The world's biggest automaker said that out of the total recalls, about 2.7 million are in North America, 1.2 million in Europe, and 600,000 in Japan.

BT Online | October 21, 2015 | Updated 13:10 IST
Toyota has, in recent months, recalled nearly 10 million vehicles outfitted with defective air bags linked to several deaths globally.
Toyota has, in recent months, recalled nearly 10 million vehicles outfitted with defective air bags linked to several deaths globally. (Photo: Reuters)

Toyota Motor Corp said today that it would recall 6.5 million vehicles globally to fix a defect in the power window switch in it's various models.

The worldwide recall over a faulty switch that presented a fire risk is the latest in a string of such moves by the world's biggest automaker.

The company said that out of the total recalls, about 2.7 million are in North America, 1.2 million in Europe, and 600,000 in Japan.

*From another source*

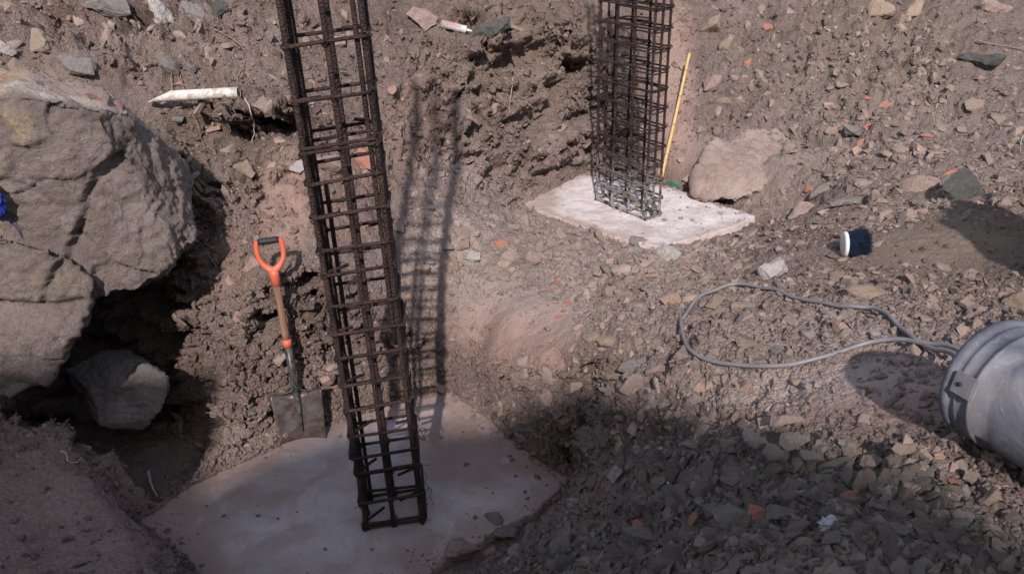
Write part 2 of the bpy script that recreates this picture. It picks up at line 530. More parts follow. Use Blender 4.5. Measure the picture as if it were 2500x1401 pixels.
pts += [np.array(p) for p in [(0, 0, 1.0), (-1.5, .8, .45), (1.5, 0, 1.3), (0, 1.2, .75), (-3.5, 1.5, .7), (-4.5, 4, 1.6), (-4.5, 7, 2.0), (-1.5, 7, 2.05),
                              (1, 9, 2.1), (4.5, 8, 1.95), (5, 4, 1.5), (3.5, 1.5, 1.45), (3, -2, 1.4), (-3, -2, 1.2), (0, -4, 1.3),
                              (-1.75, 4.1, 1.05), (-2.6, 3.9, 1.1), (-6, 12, 2.4), (6, 12, 2.3), (0, 14, 2.5)]]
TP = np.array(pts)
def _rbf_fit(P, eps):
    D = np.sqrt(((P[:, None, :2] - P[None, :, :2]) ** 2).sum(-1) + eps * eps)
    n = len(P)
    A = np.zeros((n + 3, n + 3))
    A[:n, :n] = D + np.eye(n) * -0.004
    A[:n, n] = 1; A[:n, n + 1:n + 3] = P[:, :2]
    A[n, :n] = 1; A[n + 1:n + 3, :n] = P[:, :2].T
    return np.linalg.solve(A, np.concatenate([P[:, 2], [0, 0, 0]]))
_W = _rbf_fit(TP, 0.10)
def ztop(x, y):
    out = np.full(x.shape, _W[-3]) + _W[-2] * x + _W[-1] * y
    for i in range(len(TP)):
        out += _W[i] * np.sqrt((x - TP[i, 0]) ** 2 + (y - TP[i, 1]) ** 2 + 0.01)
    return out

SLAB1_PX = [(330,1275),(520,1160),(700,1078),(840,1020),(985,975),(1105,950),(1170,1000),(1240,1060),(1330,1130),(1400,1165),
            (1310,1255),(1190,1310),(1060,1390),(1000,1480),(860,1560),(600,1560),(500,1420),(430,1350)]
SLAB1 = np.array([atZ(a, b, 0.0)[:2] for a, b in SLAB1_PX])
#   wall steepness leaving each edge
S1 = [2.2, 2.8, 3.0, 3.2, 4.0, 5.0, 6.0, 6.0, 5.0, 1.2, .45, .45, .5, .6, .8, 1.4, 1.8, 2.0]
SLAB2_Z = 0.35
SLAB2_PX = [(1270,500),(1340,462),(1415,428),(1530,438),(1600,447),(1672,466),(1760,498),(1845,524),(1790,553),(1700,580),(1610,603),(1540,592),(1470,570),(1370,535)]
SLAB2 = np.array([atZ(a, b, SLAB2_Z)[:2] for a, b in SLAB2_PX])
S2 = [1.6, 2.2, 1.8, 1.2, 1.0, .9, .6, .35, .35, .4, .4, .45, .5, .8]
CAV = np.array([(-1.62, 2.66), (-1.47, 2.95), (-1.58, 3.2), (-1.85, 3.42), (-2.3, 3.5), (-2.9, 3.4), (-3.0, 2.98), (-2.5, 2.86), (-2.0, 2.72)])
S3 = [3.0, 3.0, 4.0, 4.0, 4.0, 2.5, 2.5, 5.0, 5.0]

def poly_sd(x, y, P, S=None):
    """signed distance (negative inside) and blended steepness"""
    n = len(P)
    best = np.full(x.shape, 1e9)
    inside = np.zeros(x.shape, bool)
    num = np.zeros(x.shape); den = np.zeros(x.shape)
    for i in range(n):
        a, b = P[i], P[(i + 1) % n]
        ab = b - a
        t = np.clip(((x - a[0]) * ab[0] + (y - a[1]) * ab[1]) / (ab @ ab), 0, 1)
        d = (x - a[0] - t * ab[0]) ** 2 + (y - a[1] - t * ab[1]) ** 2
        best = np.minimum(best, d)
        cross = ((a[1] > y) != (b[1] > y))
        with np.errstate(divide='ignore', invalid='ignore'):
            xi = (b[0] - a[0]) * (y - a[1]) / (b[1] - a[1] + 1e-12) + a[0]
        inside ^= cross & (x < xi)
        if S is not None:
            w = 1.0 / (d + 1e-3) ** 2
            num += w * S[i]; den += w
    d = np.sqrt(best)
    d = np.where(inside, -d, d)
    return (d, num / den) if S is not None else (d, None)

def macro(x, y):
    z = ztop(x, y)
    P3 = np.stack([x.ravel(), y.ravel(), np.zeros(x.size)], 1)
    wob = (fbm(P3, 2.5, 3, 5) * 0.05).reshape(x.shape)
    d1, s1 = poly_sd(x, y, SLAB1, S1)
    f1 = -0.05 + np.maximum(0, d1 + 0.03 + wob * 0.5) * s1
    f1 = np.where(d1 < 0, np.maximum(-0.05, -0.05 + (0.03 + d1) * s1), f1)
    d2, s2 = poly_sd(x, y, SLAB2, S2)
    f2 = SLAB2_Z - 0.030 + np.maximum(0, d2 + 0.02 + wob * 0.3) * s2 * 1.3
    d3, s3 = poly_sd(x, y, CAV, S3)
    f3 = -0.12 + np.maximum(0, d3) * s3
    z = np.where((d2 > -0.25) & (d2 < 1.2), np.maximum(z, SLAB2_Z + 0.012 - np.maximum(0, d2 - 0.10) * 0.35 - 0.07 * np.clip((x - 1.0) / .5, 0, 1)), z)
    k = 0.04
    for f in (f1, f2, f3):
        h = np.clip(0.5 + 0.5 * (f - z) / k, 0, 1)          # smooth minimum
        z = f * (1 - h) + z * h - k * h * (1 - h)
    return z

NA, NR = 830, 760
A_IN = math.radians(43)
az = np.concatenate([np.linspace(-A_IN, A_IN, NA), np.linspace(A_IN, 2 * math.pi - A_IN, 82)[1:-1]])
r0 = np.exp(np.linspace(math.log(0.35), math.log(11.0), 520))
AZ, RR = np.meshgrid(az, r0, indexing='ij')
Z0 = macro(np.sin(AZ) * RR, np.cos(AZ) * RR)
# equal arc length as seen from eye distance, so that steep faces get as many rows as flat ground
dr = np.diff(RR, axis=1); dz = np.diff(Z0, axis=1)
dist = np.sqrt(RR[:, 1:] ** 2 + (CAM[2] - Z0[:, 1:]) ** 2)
slant = np.sqrt(dr ** 2 * ((CAM[2] - Z0[:, 1:]) / dist) ** 2 + dz ** 2)
L = np.concatenate([np.zeros((len(az), 1)), np.cumsum((slant + 0.35 * dr) / dist, axis=1)], axis=1)
L /= L[:, -1:]
kern = np.ones(15) / 15
Ls = L.copy()
for j in range(L.shape[1]):
    col = np.pad(L[:NA, j], 7, mode='edge')
    Ls[:NA, j] = np.convolve(col, kern, mode='valid')
u = np.linspace(0, 1, NR)
Rg = np.stack([np.interp(u, Ls[i], r0) for i in range(len(az))])
far = np.exp(np.linspace(math.log(11.0), math.log(260.0), 18))[1:]
Rg = np.concatenate([Rg, np.tile(far, (len(az), 1))], axis=1)
NRT = Rg.shape[1]
AZg = np.tile(az[:, None], (1, NRT))
Xg, Yg = np.sin(AZg) * Rg, np.cos(AZg) * Rg
Rc = np.minimum(Rg, 11.0)
Zg = macro(np.sin(AZg) * Rc, np.cos(AZg) * Rc) + np.maximum(0, Rg - 11.0) * 0.015
G = np.stack([Xg, Yg, Zg], -1)
# normals from the grid
du = np.gradient(G, axis=0); dv = np.gradient(G, axis=1)
du[:, 0] += 1e-9
Nn = np.cross(dv, du)
Nn /= (np.linalg.norm(Nn, axis=-1, keepdims=True) + 1e-12)
Nn[Nn[..., 2] < 0] *= -1
P = G.reshape(-1, 3); N = Nn.reshape(-1, 3)
steep = sstep(0.25, 0.75, 1 - np.abs(N[:, 2]))
ppx, ppy, pf = project(P)
ppx = np.where(pf > 0.2, ppx, -9999); ppy = np.where(pf > 0.2, ppy, -9999)

def blob(cx, cy, rx, ry, soft=0.5):
    q = np.sqrt(((ppx - cx) / rx) ** 2 + ((ppy - cy) / ry) ** 2)
    return 1 - sstep(1 - soft, 1 + soft, q)

d1, _ = poly_sd(P[:, 0], P[:, 1], SLAB1)
d2, _ = poly_sd(P[:, 0], P[:, 1], SLAB2)
onslab = (1 - sstep(0.0, 0.10, d1)) + (1 - sstep(0.0, 0.06, d2))
onslab = np.clip(onslab, 0, 1)
# lumpy cut banks, smoother trodden soil
lump = np.clip(0.25 + 0.8 * steep + 0.9 * blob(1250, 200, 260, 260) + 1.1 * blob(560, 370, 200, 150) + 0.9 * blob(300, 60, 420, 120) + .6 * blob(2000, 150, 420, 200)
               + 0.25 * blob(680, 850, 170, 200) + 0.7 * blob(1360, 1030, 200, 130) + .6 * blob(1190, 960, 110, 60), 0, 1.4)
fine_soil = np.clip(blob(1290, 790, 170, 90) + blob(2200, 600, 260, 70) + blob(2150, 970, 210, 110) + blob(700, 500, 70, 120)
                    + blob(1650, 230, 45, 200) + blob(150, 1280, 330, 170) + 0.6 * blob(1480, 1180, 110, 70), 0, 1)
lump *= (1 - 0.75 * fine_soil)
farfade = 1 - sstep(9, 14, np.linalg.norm(P[:, :2], axis=1))
lump *= farfade
res_ = np.clip(4.2 / np.maximum(np.linalg.norm(P, axis=1), .5), 0, 1) ** 2
warp = np.stack([vnoise(P, 3.0, 3), vnoise(P, 3.0, 4), vnoise(P, 3.0, 6)], 1) * 0.10
Pw = P + warp
disp = fbm(Pw, 1.6, 2, 21) * 0.055 * (0.3 + lump)
r1 = 1 - np.abs(fbm(Pw * np.array([1, 1, 1.5]), 4.5, 4, 31, 0.55)) * 1.4
disp += (r1 - 0.6) * 0.115 * lump
a1, a2, cid = worley(Pw, 7.5, 41)
disp += (np.minimum(a2 - a1, 0.16) - 0.08) * 0.150 * lump * (0.25 + cid) + (cid - .5) * .030 * lump
b1, b2, cid2 = worley(Pw + warp * 0.3, 17.0, 43)
disp += (np.minimum(b2 - b1, 0.20) - 0.10) * 0.095 * (0.30 + lump) * (0.3 + cid2) * (1 - 0.75 * fine_soil)
c1_, c2_, cid3 = worley(P, 38.0, 47)
disp += (np.minimum(c2_ - c1_, 0.4) - 0.15) * 0.040 * (0.45 + 0.6 * lump) * (1 - 0.88 * fine_soil) * farfade * res_
disp += (fbm(P, 13, 2, 52, 0.6) * 0.010 + fbm(P, 24, 3, 51, 0.65) * 0.014 * res_ + (cid3 - .5) * .006 * res_) * (0.4 + lump) * (1 - .6 * fine_soil) * farfade
tilt_ = vnoise(P, 11.0, 53); disp += tilt_ * .012 * lump
disp *= (1 - 0.93 * onslab)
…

The recalled models include the Yaris/Vitz subcompact, Corolla , Camry , Matrix, RAV4, Highlander, Tundra, Sequoia and Scion xB and vehicles produced between January 2005 and December 2010.

Toyota said modules in the power window master switch may have been lubricated inconsistently during the manufacturing process. Debris caused by wear from the electrical contact points can accumulate and cause a short circuit. That in turn could cause the switch assembly to overheat and melt, and potentially lead to a fire.

"A driver's side power window master switch could short circuit and cause parts to overheat and melt," Toyota said. "A melting switch may produce smoking and, potentially, lead to a fire," it added.  The company also said that it was not aware of any crashes caused by the glitch.

The automaker also issued a separate recall in Japan of about 140,000 Crown and Crown Majesta models for a glitch that could cause the hood to open inadvertently.

Toyota has, in recent months, recalled nearly 10 million vehicles outfitted with defective air bags linked to several deaths globally.